Reproduce the top of the data verbatim, through and including the line that contains "quad = [top[1], top[0], bot[1], bot[0]]".

Scenes as source code →
____________________

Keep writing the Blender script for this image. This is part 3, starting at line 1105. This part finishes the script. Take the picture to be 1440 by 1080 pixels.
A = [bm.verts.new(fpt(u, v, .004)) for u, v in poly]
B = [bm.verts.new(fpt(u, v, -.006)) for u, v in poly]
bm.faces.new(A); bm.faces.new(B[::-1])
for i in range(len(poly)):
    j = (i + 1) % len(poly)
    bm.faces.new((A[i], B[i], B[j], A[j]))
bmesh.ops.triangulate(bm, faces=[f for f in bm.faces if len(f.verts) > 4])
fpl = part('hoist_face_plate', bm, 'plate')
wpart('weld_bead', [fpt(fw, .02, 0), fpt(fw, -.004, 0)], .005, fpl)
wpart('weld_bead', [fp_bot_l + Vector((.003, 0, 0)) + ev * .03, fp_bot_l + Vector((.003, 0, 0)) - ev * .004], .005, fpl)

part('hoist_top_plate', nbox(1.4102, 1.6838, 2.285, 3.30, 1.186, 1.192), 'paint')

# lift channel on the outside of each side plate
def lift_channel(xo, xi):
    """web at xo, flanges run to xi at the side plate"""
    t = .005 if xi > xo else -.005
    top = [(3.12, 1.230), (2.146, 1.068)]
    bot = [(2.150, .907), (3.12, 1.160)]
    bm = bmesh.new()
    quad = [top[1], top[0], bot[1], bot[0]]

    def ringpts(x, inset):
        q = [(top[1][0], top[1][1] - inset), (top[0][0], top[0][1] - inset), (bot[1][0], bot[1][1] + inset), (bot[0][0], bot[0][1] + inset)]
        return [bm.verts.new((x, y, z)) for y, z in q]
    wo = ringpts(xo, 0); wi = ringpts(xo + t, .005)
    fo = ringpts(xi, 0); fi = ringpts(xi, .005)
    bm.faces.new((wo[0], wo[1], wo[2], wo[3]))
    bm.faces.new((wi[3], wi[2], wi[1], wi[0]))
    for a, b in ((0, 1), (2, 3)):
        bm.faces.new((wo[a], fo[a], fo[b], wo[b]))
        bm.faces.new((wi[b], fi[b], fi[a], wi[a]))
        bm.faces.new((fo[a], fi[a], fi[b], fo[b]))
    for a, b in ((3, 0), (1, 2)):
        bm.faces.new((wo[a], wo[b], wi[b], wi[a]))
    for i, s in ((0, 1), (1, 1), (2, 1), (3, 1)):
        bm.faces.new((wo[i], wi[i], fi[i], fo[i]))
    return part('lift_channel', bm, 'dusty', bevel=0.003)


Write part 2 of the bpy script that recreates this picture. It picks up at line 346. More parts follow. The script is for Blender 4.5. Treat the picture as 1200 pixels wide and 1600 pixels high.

____________________

RESPONSE TO THE EXERCISE →
Keep writing the Blender script for this image. This is part 3, starting at line 1105. This part finishes the script. Take the picture to be 1440 by 1080 pixels.
A = [bm.verts.new(fpt(u, v, .004)) for u, v in poly]
B = [bm.verts.new(fpt(u, v, -.006)) for u, v in poly]
bm.faces.new(A); bm.faces.new(B[::-1])
for i in range(len(poly)):
    j = (i + 1) % len(poly)
    bm.faces.new((A[i], B[i], B[j], A[j]))
bmesh.ops.triangulate(bm, faces=[f for f in bm.faces if len(f.verts) > 4])
fpl = part('hoist_face_plate', bm, 'plate')
wpart('weld_bead', [fpt(fw, .02, 0), fpt(fw, -.004, 0)], .005, fpl)
wpart('weld_bead', [fp_bot_l + Vector((.003, 0, 0)) + ev * .03, fp_bot_l + Vector((.003, 0, 0)) - ev * .004], .005, fpl)

part('hoist_top_plate', nbox(1.4102, 1.6838, 2.285, 3.30, 1.186, 1.192), 'paint')

# lift channel on the outside of each side plate
def lift_channel(xo, xi):
    """web at xo, flanges run to xi at the side plate"""
    t = .005 if xi > xo else -.005
    top = [(3.12, 1.230), (2.146, 1.068)]
    bot = [(2.150, .907), (3.12, 1.160)]
    bm = bmesh.new()
    quad = [top[1], top[0], bot[1], bot[0]]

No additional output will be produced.